One measure the Americans hope will protect staff and scheduling is using contractors from the same town in which work is to be done.

In addition to lessening the need for security, the plan is expected to lower labor costs.

Danger on the ground also has caused worries for upcoming elections. The embassy’s reconstruction office now has an additional $80 million set aside for voter education and election monitors.

Despite dangers, the official said the U.S. money has gone to good use, including 37 electrical substations built or repaired, 187 new schools, four police stations and five fire stations. And projects to secure it all include paying for 39,000 police and 14,000 border guards.

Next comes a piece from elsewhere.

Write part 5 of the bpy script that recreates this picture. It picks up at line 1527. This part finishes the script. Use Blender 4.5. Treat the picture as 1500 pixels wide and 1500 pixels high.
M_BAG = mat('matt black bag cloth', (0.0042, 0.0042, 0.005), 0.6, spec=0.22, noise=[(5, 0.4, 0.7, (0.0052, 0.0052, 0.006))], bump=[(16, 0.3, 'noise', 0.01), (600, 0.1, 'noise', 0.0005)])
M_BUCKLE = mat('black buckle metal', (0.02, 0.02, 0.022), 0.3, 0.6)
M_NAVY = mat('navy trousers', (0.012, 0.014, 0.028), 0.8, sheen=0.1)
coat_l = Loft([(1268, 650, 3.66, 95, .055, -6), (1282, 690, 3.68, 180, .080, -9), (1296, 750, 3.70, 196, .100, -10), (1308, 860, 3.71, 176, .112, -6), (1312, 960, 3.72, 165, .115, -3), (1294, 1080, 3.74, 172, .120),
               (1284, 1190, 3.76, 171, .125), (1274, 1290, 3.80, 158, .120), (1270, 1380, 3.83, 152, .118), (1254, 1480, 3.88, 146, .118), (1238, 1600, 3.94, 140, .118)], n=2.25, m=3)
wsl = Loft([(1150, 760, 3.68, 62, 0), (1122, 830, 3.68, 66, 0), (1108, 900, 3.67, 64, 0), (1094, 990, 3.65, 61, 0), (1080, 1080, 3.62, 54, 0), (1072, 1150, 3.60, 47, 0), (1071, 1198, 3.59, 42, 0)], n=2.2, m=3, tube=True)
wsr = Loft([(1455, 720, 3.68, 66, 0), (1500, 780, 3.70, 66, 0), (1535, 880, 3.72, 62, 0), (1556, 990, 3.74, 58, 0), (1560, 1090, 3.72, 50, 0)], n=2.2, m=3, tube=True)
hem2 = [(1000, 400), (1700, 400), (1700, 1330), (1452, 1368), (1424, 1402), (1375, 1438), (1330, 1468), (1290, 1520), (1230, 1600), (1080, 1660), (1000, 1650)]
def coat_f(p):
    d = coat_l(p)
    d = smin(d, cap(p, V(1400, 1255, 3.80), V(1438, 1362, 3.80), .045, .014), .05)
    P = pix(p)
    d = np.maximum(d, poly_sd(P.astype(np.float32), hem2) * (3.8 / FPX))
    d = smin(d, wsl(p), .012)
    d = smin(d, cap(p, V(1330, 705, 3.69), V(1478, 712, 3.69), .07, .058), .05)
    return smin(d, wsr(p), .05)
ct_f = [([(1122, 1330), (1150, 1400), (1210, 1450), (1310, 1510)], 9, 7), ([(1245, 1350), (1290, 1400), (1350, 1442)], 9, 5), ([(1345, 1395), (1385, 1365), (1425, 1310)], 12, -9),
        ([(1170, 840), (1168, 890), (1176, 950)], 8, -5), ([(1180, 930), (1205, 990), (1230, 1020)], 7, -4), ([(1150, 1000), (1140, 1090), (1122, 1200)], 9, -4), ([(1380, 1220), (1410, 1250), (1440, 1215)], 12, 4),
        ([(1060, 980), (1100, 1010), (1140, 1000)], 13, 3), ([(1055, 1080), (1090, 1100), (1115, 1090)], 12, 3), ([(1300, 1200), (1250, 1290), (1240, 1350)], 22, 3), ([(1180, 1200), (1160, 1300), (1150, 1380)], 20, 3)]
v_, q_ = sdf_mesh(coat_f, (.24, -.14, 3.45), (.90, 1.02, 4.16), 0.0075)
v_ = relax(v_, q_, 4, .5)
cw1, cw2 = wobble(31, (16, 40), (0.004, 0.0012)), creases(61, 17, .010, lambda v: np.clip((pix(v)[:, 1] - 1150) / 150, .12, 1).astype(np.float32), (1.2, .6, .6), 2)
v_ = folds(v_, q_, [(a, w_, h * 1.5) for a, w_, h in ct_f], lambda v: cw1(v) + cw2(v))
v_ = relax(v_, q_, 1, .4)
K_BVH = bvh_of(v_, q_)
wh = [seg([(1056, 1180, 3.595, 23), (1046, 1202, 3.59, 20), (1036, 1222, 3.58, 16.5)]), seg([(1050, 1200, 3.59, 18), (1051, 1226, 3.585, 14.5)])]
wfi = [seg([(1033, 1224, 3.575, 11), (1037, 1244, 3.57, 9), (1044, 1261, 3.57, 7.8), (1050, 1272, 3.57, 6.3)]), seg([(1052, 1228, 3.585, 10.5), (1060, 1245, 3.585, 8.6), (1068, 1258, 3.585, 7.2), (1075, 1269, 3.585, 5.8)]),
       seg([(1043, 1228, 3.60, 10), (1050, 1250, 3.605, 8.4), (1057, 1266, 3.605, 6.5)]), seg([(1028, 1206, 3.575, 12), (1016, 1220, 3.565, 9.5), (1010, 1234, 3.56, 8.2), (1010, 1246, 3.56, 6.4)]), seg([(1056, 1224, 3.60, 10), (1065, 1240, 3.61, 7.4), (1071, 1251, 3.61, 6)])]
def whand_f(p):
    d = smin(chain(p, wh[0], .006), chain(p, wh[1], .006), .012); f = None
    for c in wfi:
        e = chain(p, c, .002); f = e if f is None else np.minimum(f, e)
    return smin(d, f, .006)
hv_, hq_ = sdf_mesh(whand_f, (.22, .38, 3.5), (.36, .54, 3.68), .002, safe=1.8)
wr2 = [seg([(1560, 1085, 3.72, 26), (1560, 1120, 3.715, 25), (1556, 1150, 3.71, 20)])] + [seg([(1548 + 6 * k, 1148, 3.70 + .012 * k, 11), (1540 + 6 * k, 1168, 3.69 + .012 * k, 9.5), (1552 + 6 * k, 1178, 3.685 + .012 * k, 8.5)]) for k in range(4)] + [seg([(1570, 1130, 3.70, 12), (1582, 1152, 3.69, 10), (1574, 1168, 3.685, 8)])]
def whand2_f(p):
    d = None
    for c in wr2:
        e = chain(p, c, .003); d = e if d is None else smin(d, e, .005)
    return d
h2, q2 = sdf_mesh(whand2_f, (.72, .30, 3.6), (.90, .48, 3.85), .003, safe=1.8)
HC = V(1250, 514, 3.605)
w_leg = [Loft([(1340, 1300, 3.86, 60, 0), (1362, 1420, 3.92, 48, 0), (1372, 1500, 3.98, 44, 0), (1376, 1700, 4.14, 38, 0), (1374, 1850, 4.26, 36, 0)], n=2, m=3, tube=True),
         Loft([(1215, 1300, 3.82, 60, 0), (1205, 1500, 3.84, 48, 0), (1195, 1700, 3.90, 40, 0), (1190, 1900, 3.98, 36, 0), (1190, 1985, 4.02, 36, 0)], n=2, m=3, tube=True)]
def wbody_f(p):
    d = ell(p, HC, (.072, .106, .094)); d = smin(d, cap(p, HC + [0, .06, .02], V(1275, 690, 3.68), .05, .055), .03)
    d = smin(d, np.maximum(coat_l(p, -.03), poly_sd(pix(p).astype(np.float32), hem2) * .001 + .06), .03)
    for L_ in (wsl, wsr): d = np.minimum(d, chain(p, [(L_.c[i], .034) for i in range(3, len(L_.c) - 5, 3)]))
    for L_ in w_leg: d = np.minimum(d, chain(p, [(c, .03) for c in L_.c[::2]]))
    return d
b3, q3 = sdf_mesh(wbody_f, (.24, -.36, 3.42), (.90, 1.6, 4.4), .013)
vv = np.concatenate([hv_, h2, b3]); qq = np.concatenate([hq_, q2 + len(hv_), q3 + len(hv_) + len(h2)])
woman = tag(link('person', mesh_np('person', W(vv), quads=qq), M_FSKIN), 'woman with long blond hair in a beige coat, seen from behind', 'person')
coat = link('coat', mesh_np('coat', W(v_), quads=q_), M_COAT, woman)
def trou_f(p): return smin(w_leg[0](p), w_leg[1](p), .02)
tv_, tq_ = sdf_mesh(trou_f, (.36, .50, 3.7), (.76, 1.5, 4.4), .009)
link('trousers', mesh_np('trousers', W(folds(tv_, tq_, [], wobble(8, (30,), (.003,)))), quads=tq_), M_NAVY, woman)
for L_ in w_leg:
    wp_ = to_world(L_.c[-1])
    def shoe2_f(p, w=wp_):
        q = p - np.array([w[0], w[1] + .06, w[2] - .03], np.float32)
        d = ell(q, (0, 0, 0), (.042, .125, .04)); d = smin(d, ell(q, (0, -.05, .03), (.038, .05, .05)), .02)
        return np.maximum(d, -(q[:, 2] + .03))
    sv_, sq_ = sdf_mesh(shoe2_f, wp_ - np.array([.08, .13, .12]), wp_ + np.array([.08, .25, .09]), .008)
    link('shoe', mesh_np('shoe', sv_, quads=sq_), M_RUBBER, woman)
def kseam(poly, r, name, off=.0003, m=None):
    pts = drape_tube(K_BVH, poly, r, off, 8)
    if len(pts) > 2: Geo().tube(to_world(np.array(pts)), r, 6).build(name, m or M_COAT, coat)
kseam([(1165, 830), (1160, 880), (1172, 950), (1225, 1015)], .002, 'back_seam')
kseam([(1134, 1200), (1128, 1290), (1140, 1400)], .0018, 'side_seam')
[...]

The official also gently criticized a Reuters news report suggesting the government had intentionally inflated the number of jobs it claimed were created by USAID projects. A government report claiming that figure was 88,436 jobs was later scuttled in favor of the more conservative figure of 55,463.

The total number of Iraqis employed daily by U.S.-funded projects was finally settled at 75,000. Not all of those, however, were paid for by USAID. The official said it was a legitimate mistake. “When given a choice between conspiracy and chaos [for accounting errors]” he said, “choose chaos.”